Consider 2ndly, how many and great our necessities are, both in general and in particular, and how great the miseries we are liable to; that you may set a greater value upon this never-failing source of all blessings, which the divine bounty has opened to us, in the sacrifice of the Eucharist. Alas! of ourselves we can do nothing, we can neither believe, hope, love, nor repent, nor make so much as one step towards our justification or salvation, without the help of heaven; we are encompassed on all sides with dreadful dangers, that threaten us with the worst of evils, both for time and eternity. Ah! how true it is, that we are indeed ‘wretched and miserable, and poor, and blind, and naked!’ Apoc. iii.17. But in this sacrifice our Lord has provided us with an inexhaustible fund of grace, supplied without ever decaying, ‘out of the fountains of our Saviour,’ Isaia. xii. 3, in order to answer all our necessities, to heal all our infirmities, to guard us against all dangers, and to redress all our miseries. O blessed be his infinite goodness! O my soul, whatsoever thy wants are, here they are to be supplied; run here to Jesus Christ, thy priest and sacrifice and with him, and through him, to his Father, and he will give thee all good, with himself, the supreme good.
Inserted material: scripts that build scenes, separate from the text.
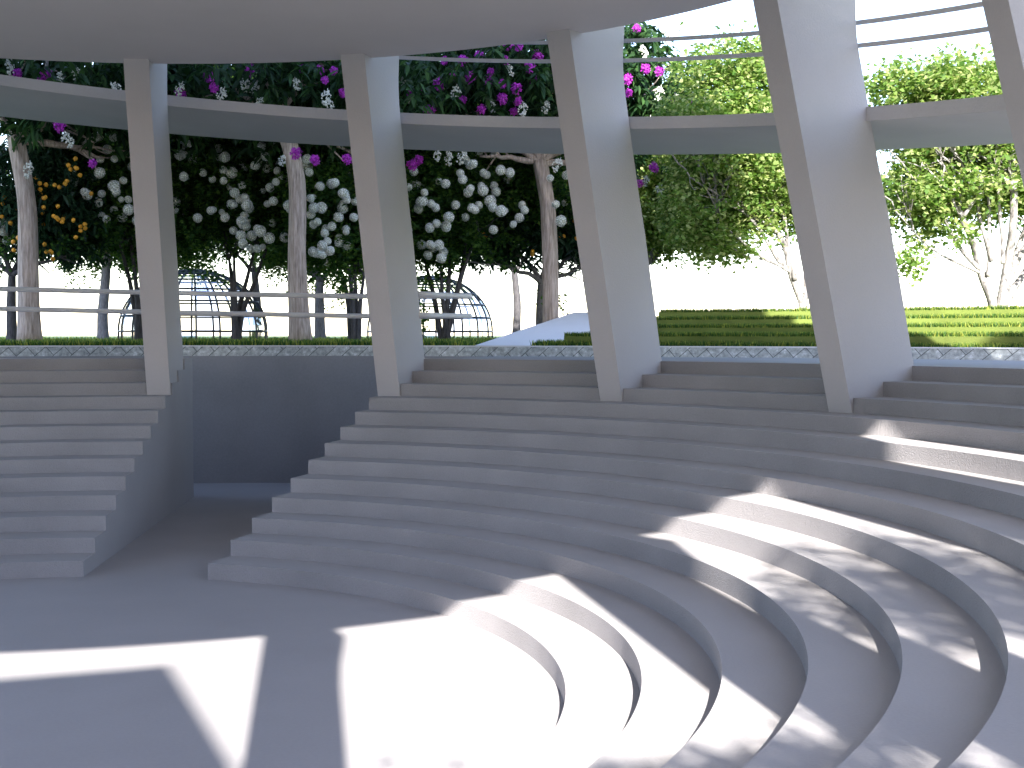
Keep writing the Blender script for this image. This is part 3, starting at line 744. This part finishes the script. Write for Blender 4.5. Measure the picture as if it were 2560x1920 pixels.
# sunlit trees on the terrace
ML = dict(leafm=L_MAPLE, barkm=B_MAPLE, z0=17.6, group='bright leaved terrace trees', L=.66, W=.46, rad=.66, per=18, sub=4, thin=.52)
leafy_tree('terrace_tree', [(2014, 800), (2012, 790), (2010, 778)], 22, 138, [(2060, 560, 2), (2040, 480, 1)],
           [ell(1900, 430, 141, 200, 110, 9), ell(1770, 520, 141, 130, 90, 6), ell(2010, 470, 142, 120, 80, 7), ell(1800, 330, 141, 180, 140, 8), ell(1820, 610, 138, 60, 45, 3), ell(1960, 250, 141, 190, 120, 8), ell(1800, 175, 141, 120, 75, 6), ell(1930, 130, 141, 100, 40, 5), ell(1880, 525, 141, 110, 70, 5), ell(1760, 600, 139, 90, 55, 4)], 1800,
           'bright leaved tree whose curved trunk rises behind the broad right pillar', 'tree', stems=[
           ([(2013, 800), (2010, 774), (2003, 745), (1982, 699), (1974, 670), (1967, 629), (1950, 589), (1929, 563)], 24, 13),
           ([(1976, 681), (1944, 661), (1912, 650), (1874, 621), (1834, 586), (1811, 566), (1790, 520)], 9, 5),
           ([(1967, 673), (1944, 650), (1924, 615), (1898, 569), (1860, 530)], 12, 7), ([(1987, 700), (1979, 653), (1967, 595), (1961, 540)], 13, 9), ([(1912, 650), (1863, 641), (1828, 618), (1790, 610)], 5, 3)], **ML)
leafy_tree('terrace_tree', [(2496, 800), (2495, 785), (2495, 768)], 44, 126, [(2590, 600, 2), (2620, 540, 1)],
           [ell(2410, 435, 130, 200, 110, 8), ell(2290, 500, 128, 90, 110, 6), ell(2590, 420, 130, 150, 150, 7), ell(2400, 300, 129, 230, 140, 8), ell(2310, 225, 129, 150, 80, 6), ell(2560, 240, 129, 170, 120, 7), ell(2290, 650, 126, 60, 50, 3), ell(2440, 165, 129, 110, 45, 5), ell(2400, 585, 124, 50, 22, 2)], 1550,
           'bright sunlit tree with several white limbs at the far right', 'tree', stems=[
           ([(2486, 800), (2484, 769), (2480, 746), (2461, 706), (2447, 665), (2438, 625), (2423, 581), (2406, 549)], 28, 15),
           ([(2504, 800), (2504, 769), (2510, 729), (2516, 682), (2525, 625), (2533, 567), (2535, 480)], 32, 18),
           ([(2449, 682), (2412, 665), (2366, 645), (2325, 619), (2290, 587)], 9, 4), ([(2449, 674), (2409, 633), (2389, 601), (2371, 567), (2350, 520)], 12, 7),
           ([(2470, 690), (2475, 642), (2461, 590), (2449, 546), (2440, 480)], 12, 8), ([(2478, 653), (2473, 590), (2473, 538), (2470, 470)], 10, 8),
           ([(2507, 659), (2507, 595), (2499, 538), (2496, 470)], 12, 8), ([(2530, 668), (2551, 601), (2570, 555), (2590, 480)], 14, 10)], **ML)
leafy_tree('terrace_tree', [(1590, 800), (1592, 740), (1610, 680)], 22, 165, [(1660, 600, 0), (1640, 560, 1), (1720, 560, 0), (1580, 560, 2), (1690, 500, 1)],
           [ell(1660, 480, 167, 150, 130, 9), ell(1760, 530, 167, 120, 80, 7), ell(1660, 590, 166, 110, 50, 5), ell(1700, 330, 169, 170, 120, 8)], 2200,
           'green leaved tree partly hidden by the pillar left of the shaded grass terraces', 'tree', **{**ML, 'thin': .35, 'barkm': B_GREY, 'z0': 13.95})

# ------------------------------------------------------------------ behind the viewpoint: what shades the arena floor
S2 = np.array([math.cos(SUN_AZ), math.sin(SUN_AZ)]); PP = np.array([-S2[1], S2[0]])     # towards the sun, and to its right
def back(o, wd, z): p = S2 * wd + PP * o; return (p[0], p[1], z)
mb = MB(); out = [(-45, 13.9), (25.0, 13.9), (15.1, 35.4), (10.8, 44.0), (-45, 36.4)]  # unseen slab, outline shaped to cast the dark wedge on the floor
k = len(out)
V = [back(o, 92, z + 26 * 0.6104 if z > 14 else z) for o, z in out] + [back(o, 95, z + 26 * 0.6104 if z > 14 else z) for o, z in out]
mb.add(V, [tuple(range(k)), tuple(range(k, 2 * k))[::-1]] + [(i, i + k, (i + 1) % k + k, (i + 1) % k) for i in range(k)])
tag(mb.build('shadow_slab', M_PILLAR), 'unseen sloping concrete slab added behind the viewpoint to shade the floor', 'shadow slab')

# park trees on the sunny side, behind the viewpoint: they dapple the steps
def shade_maker(o, wd, lobes, n, label):
    p = back(o, wd, 13.95); root = empty('park_tree', p, label, 'tree', 'park trees behind the viewpoint')
    mb = MB(); top = np.array(back(o, wd, 30.0)); base = np.array(p)
    tube(mb, bez(base, top, (0.8, 0.5, 0), 12), np.linspace(1.3, .8, 12), 12, True, .06)
    T = [np.array(back(a, wd + b, z)) for a, z, ro, rz, b in lobes]
    limbs(mb, top, .5, T, .1, 1.0, 7, 4, 5.0); mb.build('trunk', B_GREY, root, True)
    B2 = np.array([[PP[0], PP[1], 0], [S2[0], S2[1], 0], [0, 0, 1.0]]); C = []
    for a, z, ro, rz, b in lobes:
        m = int(n * ro * rz / 60); v = rng.normal(size=(m, 3)); v /= np.linalg.norm(v, axis=1)[:, None]
        C.append(np.array(back(a, wd + b, z)) + v * (rng.random(m) ** .4)[:, None] * np.array([ro, 5.0, rz]) @ B2)
    quads_mesh('crown', small_leaves(np.concatenate(C), 12, .6, .75, .5), L_GREEN, root, base)
shade_maker(31, 81, [(21.5, 38, 4.5, 4.5, 0), (25, 37, 7, 5, 0), (33, 38, 6, 4.5, 1), (29, 34, 9, 6, 2)], 340, 'park tree behind the viewpoint, nearer the added shading slab')
shade_maker(43, 80, [(41, 51, 4.6, 6, 0), (46, 47, 5, 6, 2), (41, 46, 3.5, 3, 1), (50, 41, 7, 7, 1)], 330, 'park tree behind the viewpoint, farther from the added shading slab')
shade_maker(83, 40, [(83, 59.5, 8, 5, 0), (75.8, 67, 4.6, 3.2, 0)], 700, 'unseen tree added behind the viewpoint to shade the right end of the parapet')  # added out of view to keep sun off the parapet's right end
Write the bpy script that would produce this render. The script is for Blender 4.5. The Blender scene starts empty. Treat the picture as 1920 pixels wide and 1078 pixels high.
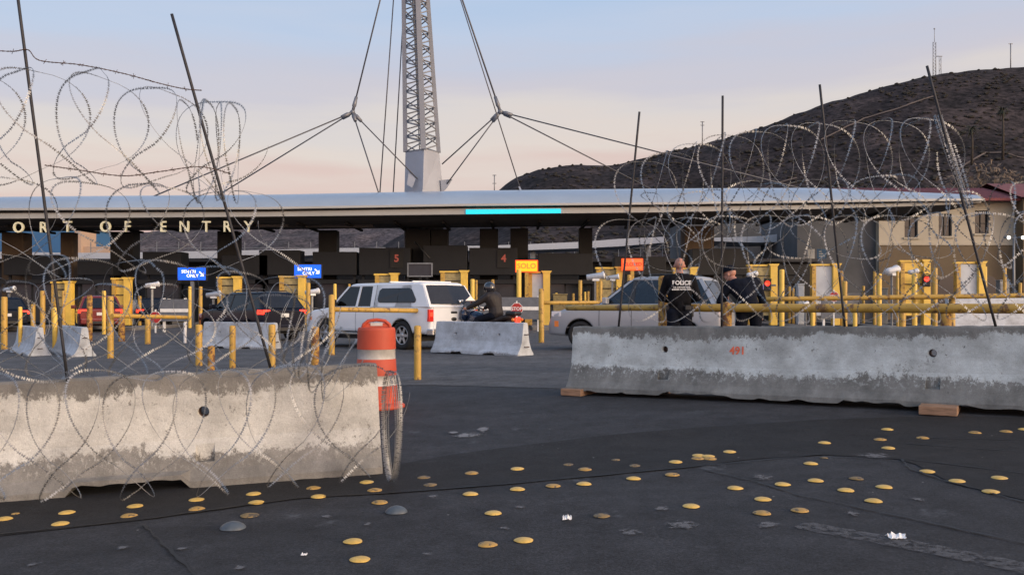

Consider 3rdly, that in this sacrifice of supplication and prayer, we are not limited, or confined in our addresses, as if we were to ask and to receive for ourselves alone, but as we have here upon the altar the victim slain for the general redemption of the whole world, and as the high priest of God and man here appears before his heavenly Father, in behalf of all mankind, we are authorized to put up our petitions with him and through him, for the general necessities of the whole church of God, and of all mankind; that the holy name of God may be sanctified by all; that his kingdom of grace may be propagated through all nations and through all hearts; that his will may be done by all, and in all things; that his church may be exalted by the sanctity of her prelates and pastors, and propagated throughout the world; that all infidels, heretics, and sinners may be converted; that all errors and abuses may be corrected; that we may be preserved from wars, plagues, famines, earthquakes, and all other evils; and that ‘being delivered from the hands of our enemies, we may serve God without fear in holiness and justice before him all our days.’ Luke i. 74, 75. all this, with all other graces and blessings, we are encouraged to ask with confidence for the whole world in this sacrifice, where Christ is both priest and victim.

Conclude to manage always to the best advantage that favourable time when thou art assisting at the sacrifice of the altar, for it is then thou art near the fountain head from whence all our good must flow.